Governments, international banks, lending agencies, and nongovernment organizations (NGOs) interested in creative development strategies are increasingly interested in remittance payments as a source of financing for grassroots economic development, especially in communities where poverty is so endemic that people migrate abroad to support their families. An understanding of the geographies of both migration and remittance payments is becoming an important component of development studies in the 21st century.

Remittances are broadly defined as all sums of money (either from current income or earlier savings) that are transferred by residents working abroad to their home country. Researchers use simple ratios to assess the relative macroeconomic importance of remittances. These ratios relate remittances to gross domestic product (GDP), exports, and imports. These ratios vary widely among countries, but they have grown dramatically in recent years.

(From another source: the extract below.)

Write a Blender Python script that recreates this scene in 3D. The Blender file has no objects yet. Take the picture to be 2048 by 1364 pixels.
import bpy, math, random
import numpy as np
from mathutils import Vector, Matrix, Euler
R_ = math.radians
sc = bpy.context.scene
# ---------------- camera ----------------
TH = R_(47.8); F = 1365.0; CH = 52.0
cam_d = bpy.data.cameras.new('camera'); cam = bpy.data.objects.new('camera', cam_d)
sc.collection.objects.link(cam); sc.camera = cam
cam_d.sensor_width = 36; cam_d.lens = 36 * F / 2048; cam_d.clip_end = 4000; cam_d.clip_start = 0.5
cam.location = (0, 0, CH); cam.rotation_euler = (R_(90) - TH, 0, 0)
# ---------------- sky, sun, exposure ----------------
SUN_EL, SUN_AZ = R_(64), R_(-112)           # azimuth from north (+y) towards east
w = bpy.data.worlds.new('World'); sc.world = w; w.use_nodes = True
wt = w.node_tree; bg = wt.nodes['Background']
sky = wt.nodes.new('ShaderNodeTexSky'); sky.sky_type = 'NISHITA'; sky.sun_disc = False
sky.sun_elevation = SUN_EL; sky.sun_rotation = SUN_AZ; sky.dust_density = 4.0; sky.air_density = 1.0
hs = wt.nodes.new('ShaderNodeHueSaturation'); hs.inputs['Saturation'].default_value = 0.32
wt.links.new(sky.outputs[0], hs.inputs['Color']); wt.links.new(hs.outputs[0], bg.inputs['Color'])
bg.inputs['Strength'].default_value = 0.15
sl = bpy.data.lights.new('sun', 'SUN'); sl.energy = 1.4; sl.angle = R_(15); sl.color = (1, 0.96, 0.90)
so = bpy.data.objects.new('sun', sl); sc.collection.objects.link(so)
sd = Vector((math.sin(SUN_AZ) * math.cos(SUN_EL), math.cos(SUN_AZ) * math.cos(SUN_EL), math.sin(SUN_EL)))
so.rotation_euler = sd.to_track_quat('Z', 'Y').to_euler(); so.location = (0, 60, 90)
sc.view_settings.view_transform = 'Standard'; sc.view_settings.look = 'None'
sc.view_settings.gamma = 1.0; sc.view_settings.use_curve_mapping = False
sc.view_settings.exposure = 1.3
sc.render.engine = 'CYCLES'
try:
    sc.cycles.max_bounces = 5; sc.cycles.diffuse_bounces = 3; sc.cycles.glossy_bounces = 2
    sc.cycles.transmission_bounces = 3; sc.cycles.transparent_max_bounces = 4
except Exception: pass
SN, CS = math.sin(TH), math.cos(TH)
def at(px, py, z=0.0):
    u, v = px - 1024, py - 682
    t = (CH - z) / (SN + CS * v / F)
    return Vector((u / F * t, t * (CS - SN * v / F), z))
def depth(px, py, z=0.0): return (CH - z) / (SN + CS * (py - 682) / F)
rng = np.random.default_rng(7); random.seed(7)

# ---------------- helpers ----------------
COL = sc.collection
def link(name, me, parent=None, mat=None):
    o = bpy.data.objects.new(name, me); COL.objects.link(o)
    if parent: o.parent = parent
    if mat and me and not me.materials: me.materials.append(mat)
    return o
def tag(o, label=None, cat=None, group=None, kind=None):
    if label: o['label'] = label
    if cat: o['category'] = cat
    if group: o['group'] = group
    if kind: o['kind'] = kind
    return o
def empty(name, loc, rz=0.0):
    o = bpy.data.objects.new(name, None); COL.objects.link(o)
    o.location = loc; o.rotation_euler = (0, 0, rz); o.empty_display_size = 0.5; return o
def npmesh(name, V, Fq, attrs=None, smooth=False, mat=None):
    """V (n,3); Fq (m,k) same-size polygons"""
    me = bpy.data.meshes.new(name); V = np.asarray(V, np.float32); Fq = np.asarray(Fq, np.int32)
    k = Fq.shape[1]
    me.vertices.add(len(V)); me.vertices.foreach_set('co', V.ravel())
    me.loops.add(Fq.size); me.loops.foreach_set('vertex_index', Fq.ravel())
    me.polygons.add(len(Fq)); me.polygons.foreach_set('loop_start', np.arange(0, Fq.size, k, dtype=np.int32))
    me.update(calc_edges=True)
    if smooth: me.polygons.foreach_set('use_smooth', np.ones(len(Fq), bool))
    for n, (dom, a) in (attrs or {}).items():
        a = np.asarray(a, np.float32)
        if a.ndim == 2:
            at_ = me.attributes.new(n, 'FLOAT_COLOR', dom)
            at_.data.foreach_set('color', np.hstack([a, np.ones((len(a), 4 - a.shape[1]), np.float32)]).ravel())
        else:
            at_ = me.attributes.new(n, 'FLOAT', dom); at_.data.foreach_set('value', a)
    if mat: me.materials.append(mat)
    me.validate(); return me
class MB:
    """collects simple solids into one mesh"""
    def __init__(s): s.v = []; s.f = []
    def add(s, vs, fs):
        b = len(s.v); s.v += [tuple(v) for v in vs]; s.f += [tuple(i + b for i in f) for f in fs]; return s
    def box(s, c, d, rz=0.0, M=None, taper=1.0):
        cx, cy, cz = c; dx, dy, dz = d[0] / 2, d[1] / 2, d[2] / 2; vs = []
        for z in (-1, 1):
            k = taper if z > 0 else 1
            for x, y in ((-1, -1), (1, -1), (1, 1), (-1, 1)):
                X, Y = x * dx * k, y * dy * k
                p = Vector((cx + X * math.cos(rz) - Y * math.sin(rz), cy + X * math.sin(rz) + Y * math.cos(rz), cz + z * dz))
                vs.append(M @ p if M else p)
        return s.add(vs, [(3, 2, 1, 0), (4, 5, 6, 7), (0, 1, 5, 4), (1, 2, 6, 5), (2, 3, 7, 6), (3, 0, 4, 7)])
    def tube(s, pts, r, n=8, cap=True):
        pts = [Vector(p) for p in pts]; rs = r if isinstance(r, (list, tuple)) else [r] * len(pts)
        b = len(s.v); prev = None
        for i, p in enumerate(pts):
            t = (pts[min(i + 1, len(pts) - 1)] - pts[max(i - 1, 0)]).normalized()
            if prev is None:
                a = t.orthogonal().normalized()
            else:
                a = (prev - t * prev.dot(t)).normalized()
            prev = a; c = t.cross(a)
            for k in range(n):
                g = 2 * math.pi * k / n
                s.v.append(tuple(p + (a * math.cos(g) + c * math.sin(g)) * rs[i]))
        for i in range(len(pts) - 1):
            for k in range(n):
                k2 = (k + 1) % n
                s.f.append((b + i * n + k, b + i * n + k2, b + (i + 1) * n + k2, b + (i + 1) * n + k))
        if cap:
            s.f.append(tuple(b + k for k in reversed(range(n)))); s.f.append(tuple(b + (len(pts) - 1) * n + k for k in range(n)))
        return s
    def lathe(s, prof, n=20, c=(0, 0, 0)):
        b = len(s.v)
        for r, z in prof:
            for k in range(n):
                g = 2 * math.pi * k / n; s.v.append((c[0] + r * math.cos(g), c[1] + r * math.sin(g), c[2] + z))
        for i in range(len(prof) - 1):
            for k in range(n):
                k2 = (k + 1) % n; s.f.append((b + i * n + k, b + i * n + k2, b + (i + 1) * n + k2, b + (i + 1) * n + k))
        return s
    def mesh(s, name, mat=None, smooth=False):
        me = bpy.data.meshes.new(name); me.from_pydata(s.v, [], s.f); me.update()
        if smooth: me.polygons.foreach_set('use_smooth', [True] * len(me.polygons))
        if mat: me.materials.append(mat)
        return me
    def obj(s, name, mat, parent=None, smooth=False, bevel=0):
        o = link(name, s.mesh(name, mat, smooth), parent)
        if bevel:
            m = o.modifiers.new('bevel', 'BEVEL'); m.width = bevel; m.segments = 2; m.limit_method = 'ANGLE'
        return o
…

For some countries, remittances can represent between 6 and 15 percent of GDP. Remittances can be equal to 30 to 50 percent of the value of exports, and between 10 and 33 percent of the value of imports. Compared with the volume of remittance payments, crude oil is the only commodity that generates a larger volume of money flows between countries each year. Coffee, the largest nonoil primary commodity in world trade, generates considerably less. In fact, in 2003 total remittance flows of $140 billion were substantially larger than all net foreign direct investment (FDI), which amounted to $86 billion and all government and other aid of $33 billion to less developed countries—combined.

Because the United States is one of the major migrant recipient countries, the flow of remittances from the United States to Latin America has become a subject of great interest to international financial institutions. In May 2001, the Multilateral Investment Fund (MIF) of the Inter-American Development Bank (IDB) organized the first Latin American and Caribbean regional conference on remittances as a development tool. This event was followed by several other conferences across the region aimed at documenting the growth of remittances, promoting lower transaction costs, and promoting the economic impact of remittances.

Mexican migration involves the unusual situation of a developing country sending migrants to a developed nation with whom it shares a 2,000-mile border. According to the U.S. Current Population Survey, the number of Mexican-born persons in the United States was 6,679,000 in 1996. The yearly flow of migrants between Mexico and the United States was estimated to be between 750,000 and one million persons each year in the late 1990s, with the United States gaining a net increase of between 200,000 and 300,000 migrants each year.

The MIF reported Mexico to be the number one country in terms of remittance flows in 1996. Currently, the only country receiving more remittance payments than Mexico is India. These characteristics make Mexico an ideal place to study the effects of remittances on local communities as well as an ideal place to invest in transfer systems to make these flows more efficient and less costly.